Scott Morrison’s post-election bounce lifts him five points on approval to 48%, with disapproval down three to 36%, and he leads Albanese 43-25 on preferred prime minister, compared with 39-32 for Shorten’s late result. Also featured are questions on tax cuts (with broadly negative responses to the government policy, albeit that some of the question framing is a little slanted for mine), trust in various media outlets (results near-identical to those from last October, in spite of everything), and various indigenous issues (including a finding that 57% would vote yes in a constitutional recognition referendum, compared with 34% for no). The poll was conducted June 19 to June 23 from an online sample of 1079.

Elsewhere in poll-dom:

• Australian Market and Social Research Organisations has established an advisory board and panel for its inquiry into the pollster failure, encompassing an impressive roll call of academics, journalists and statisticians. Ipsos would appear to be the only major Australian polling concern that’s actually a member of AMSRO, but the organisation has “invited a publisher representative from each of Nine Entertainment (Sydney Morning Herald/The Age) and NewsCorp to join the advisory board”.

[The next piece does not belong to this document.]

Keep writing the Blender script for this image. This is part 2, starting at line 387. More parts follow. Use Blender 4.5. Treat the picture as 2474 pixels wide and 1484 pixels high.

• A number of efforts have now been made to reverse-engineer a polling trend measure for the last term, using the actual results from 2016 and 2019 as anchoring points. The effort of Simon Jackman and Luke Mansillo at the University of Sydney was noted here last week. Mark the Ballot offers three models – one anchored to the 2016 result, which lands low for the Coalition in 2019, but still higher than what the polls were saying); one anchored to the 2019 result, designed to land on the mark for 2019, but resulting in a high reading for the Coalition in 2016; and, most instructively, one anchored to both, which is designed to land on the mark at both elections. Kevin Bonham offers various approaches that involve polling going off the rails immediately or gradually after the leadership change, during the election campaign, or combinations thereof.